Does asset-based financing necessarily mean financing of utilities? Does it cut the scope of leasing only to readily realisable assets such as commercial vehicles or earthmoving equipments? Not really. Leasing as a medium of corporate finance will have to support acquisition of capital assets by corporates, which in more cases than not will be esoteric and tailored. Asset-based financing requires only a change of approach: a lessor taking a decision to invest should not only be looking at the entity but also, and with greater stress, at the asset. He may not rely on the value of the asset alone. But he must make sure that there is an asset to back up the investment at all times.

Often, we confuse assets values to mean the realisable value of an asset. That is not the intent. The market value of an asset matters only when the asset has to be stripped and converted into cash. The value of an asset is the value to its user. Asset-based financing approach does not, therefore, intend limiting the lessor’s involvement to assets which have a ready market. It only involves the lessor taking a few steps beyond the balance sheet evaluation of the asset and satisfying himself on the value of the asset to the lessee, the impact the asset is making on his cash flows, and the loss of value the lessee is likely to suffer by not having the asset.

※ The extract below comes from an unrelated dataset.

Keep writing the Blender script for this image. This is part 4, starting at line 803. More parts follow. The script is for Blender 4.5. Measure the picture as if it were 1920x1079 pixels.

From prudential viewpoint as well, a lessor’s investment is secured not by the value he can get by encashing the asset, but the value the asset has to the lessee. Where the value of the asset to the client comes down, vis-a-vis the lessor’s outstanding investment, the lessor becomes unsecured. From technical viewpoint also, problems begin, as noted below.


One key question is: what the essence of the lessor being the owner of the asset? What is the privilege a lessor obtains as an asset owner? Obviously, the lessor’s distinctive advantage is that the lessor is able to stake a claim to the asset in the event of default.

This privilege, that is, the right to claim the asset, is as much a privilege as a source of a likely problem. Imagine a lessor having leased an asset, where the lessee defaults. The lessor seeks to repossess the asset terminating the lease contract. If the value of the asset does not recover the investment outstanding, can the lessor still have any claim against the lessee?

Put simply, the point is, can there be any right to rentals after the lease has been pre-closed on account of a default? Technically, between the lessor and the lessee, the contract is one of a lease, that is, renting. As long as the lessee has the asset on rent, the lessee is obliged to pay the rentals. A lessor may terminate the lessee’s right to use in the event of default. If that has been done, can the lessor have any right to future rentals?

Most agreements incorporate a clause that in the event of default, all rentals payable in future will fall due immediately. The underlying principle is that if a default of the lease is taken as a default of the whole of the lease agreement, then there is a basis to claim the rentals which have not even fallen due. In Lombard Tricity Finance Limited case, recently, an English Court had to examine whether a clause in the agreement providing for acceleration of all rentals on the date of default was a valid clause. The Court deviated from the rule pronounced years ago in the case of Financings Limited v. Baldock and held that if the agreement included a clause to the effect that a default of any one rental will be taken to be a default going to the root of the contract giving to the lessor a right to claim all rentals as due immediately, then such a clause is valid.

In India, a clause on such minimum payments has not come for legal scrutiny. But it is quite doubtful if a Court would honour a lessor’s claim to rentals even though the rentals have not fallen due. A hire-purchase agreement stands on a slightly different footing, since Courts have understood it to be carrying a semi-financial character. A lease agreement is viewed as a rental agreement. Unless the rentals over accrued, they may not become payable.

This once again emphasises that the value of the asset finally becomes significant. Therefore, in the event of contractual default, the ownership of an asset may turn out to be a risk too.


As noted above, inspite of the non-cancellability of the agreement and the minimum payments clause therein, there may be a reflection of the asset value on the lessor’s rights. Therefore, the value of the asset form an essential pre-disbursal evaluation.

Not only that, it is also necessary to evaluate the asset from time to time.

As the asset is in exclusive possession of the lessee, and the lessor being technically disqualified to keep a tab on the asset values, it is advisable to keep an assured value clause in the agreement. This clause is premised on the fact that being an exclusive user of the asset, the lessee may use or abuse the asset. Abuse of the asset is an abuse of the powers granted by the lessor: hence, as a precaution, the lessor would seek to control the lessee’s right of use by stipulation as to values. Hence, the lessee is empowered to use the asset, but not to render it worthless. The lessor may charge the lessee for having misused the asset if the value, at any point of time, or at the end of the lease , is less than a guaranteed value in the beginning.

So, the lease agreement will contain a residual value schedule, giving the minimum values which the lessee, based on his estimate of the current value and estimated depreciation on proper use condition, guarantees.

This may effectively cover the lessor against the asset ownership turning into risk rather than reward.